Dal private equity al private debt: quale futuro per le Pmi nel nostro Paese?

scritto da il 31 Marzo 2016

Pubblichiamo un post di Fabio L. Sattin, professore a contratto senior di Private Equity e Venture Capital (Università Bocconi), presidente di Private Equity Partners SGR –

In tema di strumenti innovativi a supporto dello sviluppo della piccola e media impresa e di necessità di creare un canale sempre più diretto tra mercato e imprese, disintermediando, almeno in parte, il settore bancario, già troppo esposto e in situazione di evidente difficoltà, un peso sempre più importante lo avranno gli strumenti di debito privato (private debt). In tale contesto, un supporto fondamentale verrà, come già accaduto in altri paesi, dagli operatori di private equity. Vediamo perché.

Nell’ambito degli intermediari finanziari non bancari gli operatori di private equity sono quelli che più hanno sviluppato, da sempre, una cultura di analisi aziendale fondamentale, entrando nella vita e nella specificità delle realtà imprenditoriali, effettuando accurate valutazioni e due diligence e sviluppando con le aziende dettagliati business plan e progetti di sviluppo per poi supportarle nella loro realizzazione. È quindi evidente che si tratta di soggetti particolarmente adatti a sviluppare, in parallelo alla loro attività tradizionale, anche strumenti di credito basati non sulle garanzie “reali” ma sull’effettiva comprensione dei piani di sviluppo aziendali e sulle prospettive future e, se del caso, con meccanismi di remunerazione in parte legati al raggiungimento degli obbiettivi aziendali concordati, come nel caso degli strumenti di debito cosiddetti “ibridi”.

Ed è questo di cui oggi le aziende capaci e meritevoli hanno assoluto bisogno. Questi operatori, inoltre, sono da sempre abituati ad affiancare l’imprenditore nelle sue scelte e nella definizione delle strategie di sviluppo e possono quindi portare effettivamente un valore aggiunto concreto e tangibile: non solo denaro ma anche idee, stimoli, supporto alla realizzazione dei progetti e al processo di internazionalizzazione o di aggregazione con altre imprese. E anche di questo, in particolare in Italia, c’è grande bisogno.

Schermata 2016-03-31 alle 10.59.02Non è quindi un caso, ad esempio, che il più grande operatore di private equity al mondo, Blackstone, attraverso la partecipata GSO, abbia raggiunto i 72 miliardi di dollari in attività di credito, raggiungendo dimensionalmente gli ammontari gestiti dall’ “originaria” attività di private equity. Molti altri fondi internazionali si stanno muovendo in questo senso ed è presumibile che tale tendenza arriverà anche nel nostro paese, magari, come spesso accade, con un po’ di ritardo rispetto alle nazioni economicamente più dinamiche e dotate di regolamentazioni più flessibili. Ma la strada è chiara ed è tracciata anche per noi.

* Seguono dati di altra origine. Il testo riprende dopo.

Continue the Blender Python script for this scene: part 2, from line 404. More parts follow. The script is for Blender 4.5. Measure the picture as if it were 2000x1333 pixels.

Corretta quindi la scelta di Cassa Depositi e Prestiti di utilizzare, come tramite per lo stimolo allo sviluppo di tale attività, il Fondo Italiano di Investimento il quale, avendo sviluppato una conoscenza specifica degli operatori del settore del private equity grazie all’attività condotta come “fondo di fondi”, è in grado di selezionare e svolgere lavori di due diligence al fine di identificare i migliori potenziali gestori per tale nascente e importate attività finanziaria.

Ma per chiudere il cerchio c’è bisogno che anche gli investitori istituzionali, in particolare i nostri fondi pensione, casse previdenziali e compagnie di assicurazione, investano in tale interessante e attrattiva asset class, così come fanno i loro colleghi, da anni, in tutto il mondo. Ma per farlo è necessario che capiscano bene di cosa si tratta e comprendano le molteplici articolazioni e significative differenze esistenti all’interno di tale comparto. E come per tutte le cose, per farle bene servono competenze specifiche e formazione adeguata. Ed è questo forse il punto più importante sul quale lavorare per fare in modo che anche in Italia questo segmento si sviluppi positivamente.

Le associazioni di categoria e qualche Università si stanno già muovendo in tal senso predisponendo corsi o altri strumenti formativi. Ma affinché questi strumenti possano adeguatamente essere valutati nell’ambito di un’ articolazione del portafoglio dei nostri investitori istituzionali, è necessario partire dai vertici e sono questi che, per primi, dovranno formarsi e informarsi per poi predisporre adeguati meccanismi operativi e organizzativi per affrontare professionalmente questa interessante sfida. Anche qui, lo dovranno fare, prima o poi, inevitabilmente. E i primi che lo faranno potranno godere di un evidente e meritato vantaggio.